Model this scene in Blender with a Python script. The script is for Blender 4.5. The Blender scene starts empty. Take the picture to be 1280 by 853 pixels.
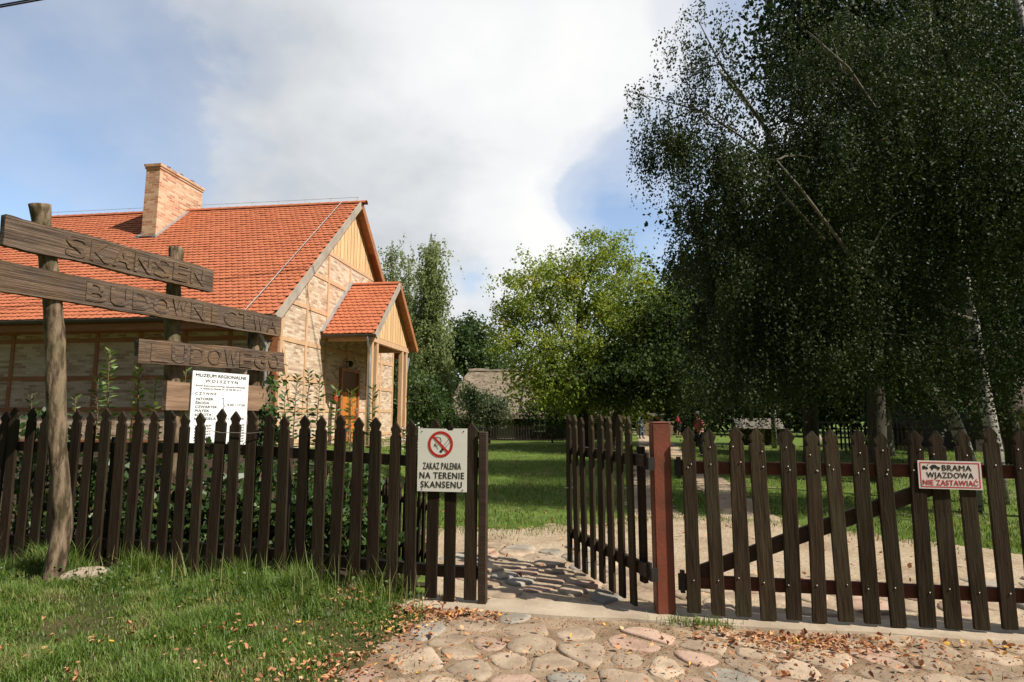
import bpy, bmesh, math, random
import numpy as np
from mathutils import Vector, Matrix, noise as mnoise

# ------------------------------------------------------------------ camera, sky, sun, exposure
SC = bpy.context.scene
COL = SC.collection
random.seed(7)
rng = np.random.default_rng(7)
F = 740.0; PITCH = math.radians(7.1); CAMH = 1.62
CP, SP = math.cos(PITCH), math.sin(PITCH)

cam_data = bpy.data.cameras.new('camera'); cam = bpy.data.objects.new('camera', cam_data)
COL.objects.link(cam); SC.camera = cam
cam_data.sensor_width = 36.0; cam_data.lens = 36.0*F/1280.0
cam_data.clip_start = 0.05; cam_data.clip_end = 3000
cam.location = (0, 0, CAMH); cam.rotation_euler = (math.pi/2+PITCH, 0, 0)

SUN_EL = math.radians(47); _h = math.hypot(.89, .45)
SUN = Vector((.89/_h*math.cos(SUN_EL), -.45/_h*math.cos(SUN_EL), math.sin(SUN_EL)))
ld = bpy.data.lights.new('sun', 'SUN'); lo = bpy.data.objects.new('sun', ld); COL.objects.link(lo)
ld.energy = 5.0; ld.angle = math.radians(.53); ld.color = (1.0, .925, .80)
lo.rotation_euler = (-SUN).to_track_quat('-Z', 'Y').to_euler(); lo.location = (20, -8, 25)

SC.view_settings.view_transform = 'Standard'
try: SC.view_settings.look = 'None'
except Exception: pass
SC.view_settings.exposure = 0.45; SC.view_settings.gamma = 1.0
try: SC.view_settings.use_curve_mapping = False
except Exception: pass
SC.cycles.max_bounces = 6; SC.cycles.diffuse_bounces = 3; SC.cycles.glossy_bounces = 2
SC.cycles.transmission_bounces = 3; SC.cycles.transparent_max_bounces = 4
SC.cycles.caustics_reflective = False; SC.cycles.caustics_refractive = False


class NT:
    """small helper round a node tree"""
    def __init__(s, tree): s.t = tree; s.t.nodes.clear()
    def n(s, kind, **kw):
        nd = s.t.nodes.new(kind)
        for k, v in kw.items():
            if k.startswith('i_'):
                key = k[2:]
                key = int(key) if key.isdigit() else key.replace('_', ' ')
                nd.inputs[key].default_value = v
            else: setattr(nd, k, v)
        return nd
    def l(s, a, b): s.t.links.new(a, b)
    def math(s, op, a, b=None, clamp=False):
        nd = s.n('ShaderNodeMath', operation=op, use_clamp=clamp)
        for i, q in enumerate((a, b)):
            if q is None: continue
            if isinstance(q, (int, float)): nd.inputs[i].default_value = q
            else: s.l(q, nd.inputs[i])
        return nd.outputs[0]
    def ramp(s, fac, stops, interp='LINEAR'):
        nd = s.n('ShaderNodeValToRGB'); cr = nd.color_ramp; cr.interpolation = interp
        while len(cr.elements) < len(stops): cr.elements.new(.5)
        for e, (p, c) in zip(cr.elements, stops):
            e.position = p; e.color = (*c, 1) if len(c) == 3 else c
        s.l(fac, nd.inputs[0]); return nd.outputs[0]
    def mix(s, fac, a, b, blend='MIX'):
        nd = s.n('ShaderNodeMix', data_type='RGBA', blend_type=blend)
        for sock, q in ((nd.inputs[0], fac), (nd.inputs[6], a), (nd.inputs[7], b)):
            if isinstance(q, (int, float)): sock.default_value = q
            elif isinstance(q, tuple): sock.default_value = (*q, 1) if len(q) == 3 else q
            else: s.l(q, sock)
        return nd.outputs[2]


def pix_dir(px, py):
    a = (px-640)/F; b = (426.5-py)/F
    return Vector((a, CP-b*SP, SP+b*CP))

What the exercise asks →
Return the material exactly as given, apart from the pictures.

Response to this task →
Model this scene in Blender with a Python script. The script is for Blender 4.5. The Blender scene starts empty. Take the picture to be 1280 by 853 pixels.
import bpy, bmesh, math, random
import numpy as np
from mathutils import Vector, Matrix, noise as mnoise

# ------------------------------------------------------------------ camera, sky, sun, exposure
SC = bpy.context.scene
COL = SC.collection
random.seed(7)
rng = np.random.default_rng(7)
F = 740.0; PITCH = math.radians(7.1); CAMH = 1.62
CP, SP = math.cos(PITCH), math.sin(PITCH)

cam_data = bpy.data.cameras.new('camera'); cam = bpy.data.objects.new('camera', cam_data)
COL.objects.link(cam); SC.camera = cam
cam_data.sensor_width = 36.0; cam_data.lens = 36.0*F/1280.0
cam_data.clip_start = 0.05; cam_data.clip_end = 3000
cam.location = (0, 0, CAMH); cam.rotation_euler = (math.pi/2+PITCH, 0, 0)

SUN_EL = math.radians(47); _h = math.hypot(.89, .45)
SUN = Vector((.89/_h*math.cos(SUN_EL), -.45/_h*math.cos(SUN_EL), math.sin(SUN_EL)))
ld = bpy.data.lights.new('sun', 'SUN'); lo = bpy.data.objects.new('sun', ld); COL.objects.link(lo)
ld.energy = 5.0; ld.angle = math.radians(.53); ld.color = (1.0, .925, .80)
lo.rotation_euler = (-SUN).to_track_quat('-Z', 'Y').to_euler(); lo.location = (20, -8, 25)

SC.view_settings.view_transform = 'Standard'
try: SC.view_settings.look = 'None'
except Exception: pass
SC.view_settings.exposure = 0.45; SC.view_settings.gamma = 1.0
try: SC.view_settings.use_curve_mapping = False
except Exception: pass
SC.cycles.max_bounces = 6; SC.cycles.diffuse_bounces = 3; SC.cycles.glossy_bounces = 2
SC.cycles.transmission_bounces = 3; SC.cycles.transparent_max_bounces = 4
SC.cycles.caustics_reflective = False; SC.cycles.caustics_refractive = False


class NT:
    """small helper round a node tree"""
    def __init__(s, tree): s.t = tree; s.t.nodes.clear()
    def n(s, kind, **kw):
        nd = s.t.nodes.new(kind)
        for k, v in kw.items():
            if k.startswith('i_'):
                key = k[2:]
                key = int(key) if key.isdigit() else key.replace('_', ' ')
                nd.inputs[key].default_value = v
            else: setattr(nd, k, v)
        return nd
    def l(s, a, b): s.t.links.new(a, b)
    def math(s, op, a, b=None, clamp=False):
        nd = s.n('ShaderNodeMath', operation=op, use_clamp=clamp)
        for i, q in enumerate((a, b)):
            if q is None: continue
            if isinstance(q, (int, float)): nd.inputs[i].default_value = q
            else: s.l(q, nd.inputs[i])
        return nd.outputs[0]
    def ramp(s, fac, stops, interp='LINEAR'):
        nd = s.n('ShaderNodeValToRGB'); cr = nd.color_ramp; cr.interpolation = interp
        while len(cr.elements) < len(stops): cr.elements.new(.5)
        for e, (p, c) in zip(cr.elements, stops):
            e.position = p; e.color = (*c, 1) if len(c) == 3 else c
        s.l(fac, nd.inputs[0]); return nd.outputs[0]
    def mix(s, fac, a, b, blend='MIX'):
        nd = s.n('ShaderNodeMix', data_type='RGBA', blend_type=blend)
        for sock, q in ((nd.inputs[0], fac), (nd.inputs[6], a), (nd.inputs[7], b)):
            if isinstance(q, (int, float)): sock.default_value = q
            elif isinstance(q, tuple): sock.default_value = (*q, 1) if len(q) == 3 else q
            else: s.l(q, sock)
        return nd.outputs[2]


def pix_dir(px, py):
    a = (px-640)/F; b = (426.5-py)/F
    return Vector((a, CP-b*SP, SP+b*CP))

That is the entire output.